Rob hadn't been back to Spokane since starting work at Vann's, so we shuffled his schedule and took off for five days early this month. We stayed the first night at "Miss Zula's." Blake gets confused about the city, Missoula, and the wife of the couple (some family friends) we stay with there. So Robin becomes "Miss Zula," though he has no trouble remembering Jack's name.
We weren't the only ones to visit Spokane that week. In fact, we brought an air mattress with us in order to crash comfortably (well, more comfortably anyway) on the floor, as an aunt and uncle were coming along with their family (four kids). As I imagined sharing the three bathrooms with the sheer number of people in the house (18 at its peak), I ruefully told Rob it would just be so CONVENIENT to own a home in Spokane, didn't he agree?
He didn't think that was as funny as I did.
And it turned out I needn't have worried - everything was smooth like buttah! We got to hang out with the two couple-friends we have in Spokane, where I know and love the wife as much as Rob knows and loves the husband - or close enough, anyway. Laughter and relationships over beer/wine/Chinese/kabobs were some of the high points of the trip.
We hosted our realtor and his wife for dinner at Cec and Joyce's during our first few days there. Kicking Joyce out of the kitchen, we whipped up scalloped potatoes, fresh bread and salad, and grilled New York strip. Over dinner, we shared with this couple-after-God's-own-heart how their (hopefully minor) sacrifice of refusing payment for his work selling the house blessed us enormously. The few thousand we got as a result enabled us to pay off all (ALL) our debt, except for the small mortgage on the condo. They were thrilled that they had been able to be part of something so life-changing for us...

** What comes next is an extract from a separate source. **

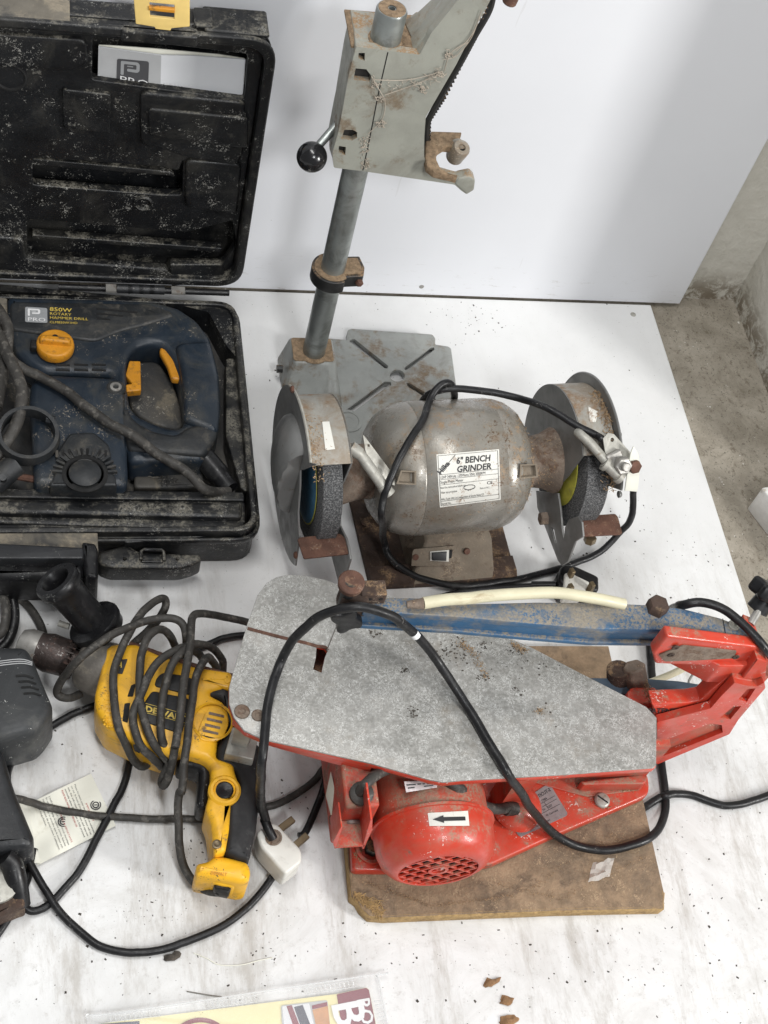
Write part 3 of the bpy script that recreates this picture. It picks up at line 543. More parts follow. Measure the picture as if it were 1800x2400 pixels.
# ---------------------------------------------------------------- hammer drill lying in the case
hd = thing('hammer_drill', 'navy blue rotary hammer drill with amber knob and triggers lying in the open case', 'hammer drill', P(400, 900, 20))
def Z2(z, pts): return [z2(*p) for p in pts]
b = MB()
outer = Z2(0, [(40, 150), (560, 160), (900, 175), (1050, 215), (1160, 290), (1235, 390), (1290, 600), (1300, 800), (1285, 950), (1240, 1040), (1190, 1120), (1100, 1110), (900, 1125), (760, 1125), (745, 1050), (700, 1060), (660, 640), (640, 610), (250, 600), (180, 560), (90, 470), (45, 330)])
hole = Z2(0, [(760, 500), (810, 445), (880, 428), (950, 440), (1010, 520), (1055, 640), (1080, 800), (1085, 890), (1060, 920), (1000, 925), (900, 890), (810, 850), (765, 790), (750, 700), (748, 560)])
pts = [(p.x, p.y) for p in (P(*q, 62) for q in outer)]; hp = [(p.x, p.y) for p in (P(*q, 62) for q in hole)]
b.plate([rnd(pts, 7, 4), rnd(hp, 5, 3)], 44, Matrix.Translation((0, 0, 24)), 9, 4)
hdb = b.build('housing', 'tool', hd)
b = MB(); b.flat(30, 74, Z2(0, [(250, 600), (300, 595), (700, 615), (735, 680), (748, 1050), (755, 1200), (740, 1255), (200, 1250), (190, 1100), (185, 900), (170, 760), (180, 640)]), r=9, bevel=8, zt=72); b.build('motor_housing', 'tool', hd)
b = MB(); b.flat(60, 71, Z2(0, [(60, 165), (880, 180), (1010, 225), (1020, 250), (860, 300), (700, 340), (560, 400), (60, 330)]), r=8, bevel=3); b.build('upper_cover', 'toolblack', hd)
b = MB(); b.flat(60, 75, Z2(0, [(1030, 405), (1240, 385), (1290, 600), (1298, 800), (1285, 940), (1080, 860), (1085, 700), (1060, 540)]), r=10, bevel=7); b.build('handle_grip', 'tool', hd)
b = MB(); b.flat(56, 72, Z2(0, [(740, 775), (790, 860), (900, 925), (1040, 950), (1100, 900), (1290, 860), (1280, 960), (1210, 1070), (760, 1040), (705, 900), (705, 850)]), r=8, bevel=6); b.build('lower_handle', 'toolblack', hd)
# vents on motor nose
c_ = P(*z2(500, 1215), 70)
b = MB(); b.flat(60, 80, Z2(0, [(410, 940), (555, 935), (640, 1005), (660, 1080), (560, 1110), (380, 1110), (320, 1080), (365, 1005)]), r=4, bevel=3); b.flat(45, 79, Z2(0, [(290, 1250), (330, 1160), (420, 1110), (500, 1100), (600, 1115), (680, 1190), (690, 1250)]), r=3, bevel=3); b.build('motor_nose', 'toolblack', hd)
for k in range(9):
    x = 335+k*36; y = 1062-10*math.sin(k/8*math.pi)
    b = MB(); b.flat(79.6, 80.4, Z2(0, [(x-8, y-20), (x+8, y-20), (x+8, y+22), (x-8, y+22)]), r=1.4); b.build('vent_slot', 'dark' if k % 3 else 'casefloor', hd)
b = MB(); b.lathe([(24, 0), (24, 2.5), (20, 3), (19, 1)], c_+Vector((0, 0, 8)), (0, 0, 1), 40); b.build('cooling_cap', 'dark', hd)
for k in range(15):
    a = R_(5+170*k/14); o_ = c_+Vector((math.cos(a)*29, math.sin(a)*29, 10))
    b = MB(); b.box((0, 0, 0), (10, 2.6, 4), frame(o_, (math.cos(a), math.sin(a), 0), z=(0, 0, 1))); b.build('cooling_fin', 'toolblack', hd)
b = MB(); b.lathe([(17, 0), (17, 4), (14, 6), (.1, 6.4)], c_+Vector((0, 0, 8)), (0, 0, 1), 32); b.build('hub_cap', 'toolblack', hd)
# knob, triggers
k_ = P(*z2(325, 430), 76)
b = MB(); b.lathe([(20.5, -6), (21.5, 0), (20.5, 5), (19, 6.5)], k_, (0, 0, 1), 36); kn = b.build('selector_knob', 'amber', hd, bevel=.8)
fx = P(*z2(435, 440), 80)-P(*z2(210, 420), 80)
b = MB(); b.box((0, 0, 0), (37, 9, 9), frame(k_+Vector((0, 0, 9)), fx, z=(0, 0, 1)), .85); b.build('knob_grip', 'amber', kn, bevel=2)
b = MB(); b.lathe([(3.4, 0), (3.4, .5)], P(*z2(325, 376), 84.4), (0, 0, 1), 14); b.build('knob_mark', 'dark', kn)
b = MB(); b.box((0, 0, 0), (8, 12, 10), frame(P(*z2(200, 430), 76), fx, z=(0, 0, 1))); b.build('lock_tab', 'dark', hd, bevel=2)
b = MB(); b.flat(54, 64, Z2(0, [(762, 515), (828, 517), (832, 690), (745, 698), (742, 655), (780, 650), (740, 600)]), r=2, bevel=1.5); b.build('trigger', 'amber', hd, label='ribbed amber block at the left of the handle opening')
b = MB(); b.flat(54, 64, Z2(0, [(945, 432), (985, 450), (1040, 520), (1068, 585), (1060, 627), (1012, 622), (985, 540), (940, 460)]), r=3, bevel=3); b.build('trigger', 'amber', hd, label='curved amber trigger at the right of the handle opening')
# vents by knob
for i, x in enumerate((370, 478, 582)):
    for j, y in enumerate((550, 582)):
        b = MB(); b.flat(74.6, 75.2, Z2(0, [(x-42, y-7), (x+42, y-3), (x+42, y+7), (x-42, y+4)]), r=.8, zt=72); b.build('vent_slot', 'dark', hd)
for y, x1_ in ((212, 810), (240, 725), (268, 650)):
    b = MB(); b.flat(71, 71.6, Z2(0, [(570, y-6), (x1_, y+(x1_-570)*.09-4), (x1_, y+(x1_-570)*.09+4), (570, y+4)]), r=.6, zt=71); b.build('vent_slot', 'dark', hd)
b = MB(); b.lathe([(6.5, -4), (6.5, 2), (3.4, 2.2), (3, -1), (.1, -1)], P(*z2(682, 675), 75), (0, 0, 1), 18); b.build('screw', 'steel', hd)
b = MB(); b.lathe([(11, -10), (11, -1), (9, 1), (7, 1)], P(*z2(682, 675), 74), (0, 0, 1), 22); b.build('screw_boss', 'toolblack', hd)
# label
ql = [z2(110, 178), z2(540, 205), z2(535, 308), z2(105, 290)]; sl = lambda off: (lambda x, y: P(x, y, 71.4+off))
b = MB(); b.flat(70.6, 71.4, ql, r=3, zt=71.4); b.build('label_plate', 'toolblack', hd)
qs = [z2(148, 198), z2(278, 206), z2(280, 294), z2(148, 288)]
b = MB(); decal(b, ([(x, y, 0) for x, y in rnd([(0, 0), (100, 0), (100, 100), (0, 100)], 10)], [tuple(range(24))]), 100, 100, qs, sl(.3)); b.build('logo_square', 'silver', hd)
def gl(g): v, f = curve_mesh([[(q[0], q[1]) for q in g[0]]], 0); return [(q[0], q[1], 0) for q in v], f
b = MB(); decal(b, merge(*[gl(g) for g in pglyph(12, 42, .8)]), 100, 100, qs, sl(.5)); decal(b, tx('PRO', 10, 9, 33, sx=1.3), 100, 100, qs, sl(.5)); b.build('logo', 'inkwhite', hd)
b = MB(); qt = [z2(292, 195), z2(530, 212), z2(528, 305), z2(292, 298)]
decal(b, merge(tx('850W', 0, 75, 32, sx=1.6, bold=.01), tx('ROTARY', 0, 52, 22, sx=1.5), tx('HAMMER DRILL', 0, 29, 22, sx=1.5), tx('CLM850W1HD', 0, 3, 19, sx=1.35)), 238, 102, qt, sl(.4)); b.build('lettering', 'inkyel', hd)
# strain relief + cord
b = MB(); b.tube([P(*z2(1200, 1085), 52), P(*z2(1290, 1190), 48), P(*z2(1355, 1275), 46)], [13]*7+[11]*6, 14, 6); b.build('strain_relief', 'blackclean', hd)
cp = [(1350, 1290, 52), (1270, 1290, 60), (1200, 1265, 70), (1120, 1190, 76), (1000, 1110, 80), (920, 1060, 84), (830, 990, 84), (740, 935, 86), (640, 880, 86), (500, 780, 86), (380, 690, 84), (240, 610, 84), (130, 560, 86), (60, 500, 90), (10, 400, 94), (-40, 300, 94)]
b = MB(); b.tube([P(*z2(x, y), z) for x, y, z in cp], 5.6, 12); b.build('cord', 'cordgrey', hd)
b = MB(); b.tube([P(*z2(x, y), z) for x, y, z in [(-60, 300, 98), (0, 380, 98), (40, 470, 98), (100, 600, 96), (128, 700, 94), (110, 850, 90), (60, 960, 84), (0, 1050, 76), (-60, 1120, 70)]], 6.6, 12)
b.tube([P(*z2(x, y), z) for x, y, z in [(-40, 180, 90), (10, 250, 92), (45, 330, 90), (40, 450, 84), (10, 620, 80), (-20, 800, 80)]], 6.6, 12)
b.build('cord_coil', 'cordgrey', hd)
# clamp ring auxiliary handle
sh = thing('clamp_handle', 'loose black side handle with an open clamp ring lying left in the case', 'side handle', P(*z2(150, 1000), 60))
c_ = P(*z2(165, 960), 84); b = MB()
b.lathe([(32, -9), (33.5, 0), (32, 9), (28, 9), (27.2, 0), (28, -9), (32, -9)], c_, (.05, -.15, 1), 48, cap=False); b.build('clamp_ring', 'toolblack', sh)
b = MB(); b.tube([P(*z2(275, 860), 88), P(*z2(320, 870), 88)], 5, 8, 0); b.build('clamp_lug', 'toolblack', sh); b = MB(); b.tube([P(*z2(100, 1130), 70), P(*z2(20, 1190), 66), P(*z2(-40, 1250), 60)], 13, 14); b.build('grip', 'toolblack', sh); b = MB(); b.lathe([(4, 0), (4, 10)], P(*z2(18, 1215), 72), (0, -.4, 1), 12); b.build('clamp_bolt', 'toolblack', sh)
b = MB(); b.tube([P(*z2(60, 1190), 66), P(*z2(200, 1215), 62), P(*z2(380, 1252), 58)], 4, 8); one(b, 'depth_rod', 'rust', 'thin rusty rod lying behind the accessory box in the open case', 'rod', P(*z2(200, 1215), 60))
b = MB(); b.flat(30, 66, Z2(0, [(-60, 130), (42, 146), (44, 260), (-60, 250)]), r=2, bevel=2); b.build('front_sleeve', 'casetop', hd, label='tan dusty sleeve at the drill front')
# ================================================================== DRILL STAND
PX, PYY = -71.0, 197.0
st = thing('drill_stand', 'grey drill press stand with tall steel pole, slotted base plate and empty clamping head', 'drill stand', (0, 200, 0))
b = MB(); b.lathe([(13.6, 0), (13.6, 470), (12.6, 472)], (PX, PYY, 52), (0, 0, 1), 36); pole = b.build('pole', 'pole', st)
b = MB(); b.lathe([(14.6, 0), (14.8, 38), (13.8, 40), (3, 40), (2.6, 33), (.1, 33)], (PX, PYY, 497), (0, 0, 1), 36); b.build('pole_cap', 'pole', st)
b = MB(); b.lathe([(13.4, 0), (12.5, 1.1), (4, 1.2)], (PX, PYY, 536.6), (0, 0, 1), 30, cap=False); b.build('cap_sawdust', 'standdust', st)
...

Because it really is life-changing. I never realized how even the relatively minor debt of a low interest education loan affected me until all of it was gone. I was lighter. Free. Rather than hustle in and out of a store because I only needed a set number of things, I felt like wandering the aisles, just to see what they had. I still didn't intend to buy anything, but it was because I didn't want to, not because I wasn't able to. Huge difference!
Going to Spokane to bless others and invest further in relationship was such a lovely change from the frantic pace we'd kept up before now. Granted, I truly believe that almost everything we did to the house was needed just to get it "sellable," but it was a largely joyless experience for me. I really resented that property, and I'm happy to say that we didn't even drive by during our time there, though we toasted to its absence in our lives more than once!
Plus, I came home with TWO huge cans of white chocolate powder for making my own mochas, I had much-desired face time with both sisters-in-love, and I got to love on my nieces. One had a birthday while we were there, and the other wasn't afraid of me kissing on her cheeks, despite it being six months since she's seen me (because I can't imagine her remembering much at three months old). Blake played his heart out with all the cousins, since even the visiting ones were young enough or tolerant enough to put up with his near-total lack of boundaries. I also managed to embarrass my brother-in-law almost every time I opened my mouth in his presence, I kept the cussing to a minimum, and Blake and I got to know another branch of Rob's (extensive) family well enough that we all really want to figure out how to visit more of them.
We should go back more often. I mean, I've used half a can of white chocolate already!